● YOUR OBJECTIVE
Give the listing below again in full, exactly as written.

● DATA SEGMENT
* * * * *
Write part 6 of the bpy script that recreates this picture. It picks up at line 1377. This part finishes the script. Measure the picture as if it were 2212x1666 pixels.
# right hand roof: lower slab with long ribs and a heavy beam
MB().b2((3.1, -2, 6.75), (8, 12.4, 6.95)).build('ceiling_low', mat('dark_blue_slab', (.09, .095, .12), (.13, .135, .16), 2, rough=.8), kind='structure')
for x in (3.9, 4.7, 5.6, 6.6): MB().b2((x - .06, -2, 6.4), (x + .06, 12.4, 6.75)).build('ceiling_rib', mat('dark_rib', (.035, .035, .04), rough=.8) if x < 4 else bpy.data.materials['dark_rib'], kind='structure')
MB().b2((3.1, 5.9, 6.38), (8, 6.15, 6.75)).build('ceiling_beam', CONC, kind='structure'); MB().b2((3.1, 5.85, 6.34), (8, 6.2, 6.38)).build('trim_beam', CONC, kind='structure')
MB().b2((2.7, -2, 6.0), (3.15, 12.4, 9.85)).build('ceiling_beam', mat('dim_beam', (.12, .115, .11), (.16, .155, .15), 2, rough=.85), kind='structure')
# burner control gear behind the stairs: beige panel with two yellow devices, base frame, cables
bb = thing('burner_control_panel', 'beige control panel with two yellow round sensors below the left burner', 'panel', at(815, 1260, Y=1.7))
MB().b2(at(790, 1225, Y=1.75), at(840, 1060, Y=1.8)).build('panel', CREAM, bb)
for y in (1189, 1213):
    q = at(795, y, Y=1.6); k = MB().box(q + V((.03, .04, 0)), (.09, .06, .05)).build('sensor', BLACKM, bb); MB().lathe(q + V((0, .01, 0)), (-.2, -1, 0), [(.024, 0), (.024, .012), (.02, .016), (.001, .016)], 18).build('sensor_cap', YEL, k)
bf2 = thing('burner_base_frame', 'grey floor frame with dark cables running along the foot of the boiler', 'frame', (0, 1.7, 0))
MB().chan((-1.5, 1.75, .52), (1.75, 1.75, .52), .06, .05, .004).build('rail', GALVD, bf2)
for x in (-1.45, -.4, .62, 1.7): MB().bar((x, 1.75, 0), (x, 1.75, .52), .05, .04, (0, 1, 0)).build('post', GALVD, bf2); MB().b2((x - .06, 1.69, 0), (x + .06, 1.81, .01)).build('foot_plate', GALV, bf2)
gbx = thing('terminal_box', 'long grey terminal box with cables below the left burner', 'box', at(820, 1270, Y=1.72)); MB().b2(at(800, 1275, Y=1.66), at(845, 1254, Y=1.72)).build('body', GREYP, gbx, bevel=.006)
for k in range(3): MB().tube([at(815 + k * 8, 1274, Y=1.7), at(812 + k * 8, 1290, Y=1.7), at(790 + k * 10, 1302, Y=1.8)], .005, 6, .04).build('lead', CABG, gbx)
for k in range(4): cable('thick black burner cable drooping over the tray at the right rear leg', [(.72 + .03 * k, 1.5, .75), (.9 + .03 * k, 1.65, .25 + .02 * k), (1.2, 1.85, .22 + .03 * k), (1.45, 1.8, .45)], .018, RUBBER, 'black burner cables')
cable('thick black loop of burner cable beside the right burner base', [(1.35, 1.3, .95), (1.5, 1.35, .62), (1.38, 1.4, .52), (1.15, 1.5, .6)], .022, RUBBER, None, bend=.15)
* * * * *
● EXPECTED OUTPUT
Write part 6 of the bpy script that recreates this picture. It picks up at line 1377. This part finishes the script. Measure the picture as if it were 2212x1666 pixels.
# right hand roof: lower slab with long ribs and a heavy beam
MB().b2((3.1, -2, 6.75), (8, 12.4, 6.95)).build('ceiling_low', mat('dark_blue_slab', (.09, .095, .12), (.13, .135, .16), 2, rough=.8), kind='structure')
for x in (3.9, 4.7, 5.6, 6.6): MB().b2((x - .06, -2, 6.4), (x + .06, 12.4, 6.75)).build('ceiling_rib', mat('dark_rib', (.035, .035, .04), rough=.8) if x < 4 else bpy.data.materials['dark_rib'], kind='structure')
MB().b2((3.1, 5.9, 6.38), (8, 6.15, 6.75)).build('ceiling_beam', CONC, kind='structure'); MB().b2((3.1, 5.85, 6.34), (8, 6.2, 6.38)).build('trim_beam', CONC, kind='structure')
MB().b2((2.7, -2, 6.0), (3.15, 12.4, 9.85)).build('ceiling_beam', mat('dim_beam', (.12, .115, .11), (.16, .155, .15), 2, rough=.85), kind='structure')
# burner control gear behind the stairs: beige panel with two yellow devices, base frame, cables
bb = thing('burner_control_panel', 'beige control panel with two yellow round sensors below the left burner', 'panel', at(815, 1260, Y=1.7))
MB().b2(at(790, 1225, Y=1.75), at(840, 1060, Y=1.8)).build('panel', CREAM, bb)
for y in (1189, 1213):
    q = at(795, y, Y=1.6); k = MB().box(q + V((.03, .04, 0)), (.09, .06, .05)).build('sensor', BLACKM, bb); MB().lathe(q + V((0, .01, 0)), (-.2, -1, 0), [(.024, 0), (.024, .012), (.02, .016), (.001, .016)], 18).build('sensor_cap', YEL, k)
bf2 = thing('burner_base_frame', 'grey floor frame with dark cables running along the foot of the boiler', 'frame', (0, 1.7, 0))
MB().chan((-1.5, 1.75, .52), (1.75, 1.75, .52), .06, .05, .004).build('rail', GALVD, bf2)
for x in (-1.45, -.4, .62, 1.7): MB().bar((x, 1.75, 0), (x, 1.75, .52), .05, .04, (0, 1, 0)).build('post', GALVD, bf2); MB().b2((x - .06, 1.69, 0), (x + .06, 1.81, .01)).build('foot_plate', GALV, bf2)
gbx = thing('terminal_box', 'long grey terminal box with cables below the left burner', 'box', at(820, 1270, Y=1.72)); MB().b2(at(800, 1275, Y=1.66), at(845, 1254, Y=1.72)).build('body', GREYP, gbx, bevel=.006)
for k in range(3): MB().tube([at(815 + k * 8, 1274, Y=1.7), at(812 + k * 8, 1290, Y=1.7), at(790 + k * 10, 1302, Y=1.8)], .005, 6, .04).build('lead', CABG, gbx)
for k in range(4): cable('thick black burner cable drooping over the tray at the right rear leg', [(.72 + .03 * k, 1.5, .75), (.9 + .03 * k, 1.65, .25 + .02 * k), (1.2, 1.85, .22 + .03 * k), (1.45, 1.8, .45)], .018, RUBBER, 'black burner cables')
cable('thick black loop of burner cable beside the right burner base', [(1.35, 1.3, .95), (1.5, 1.35, .62), (1.38, 1.4, .52), (1.15, 1.5, .6)], .022, RUBBER, None, bend=.15)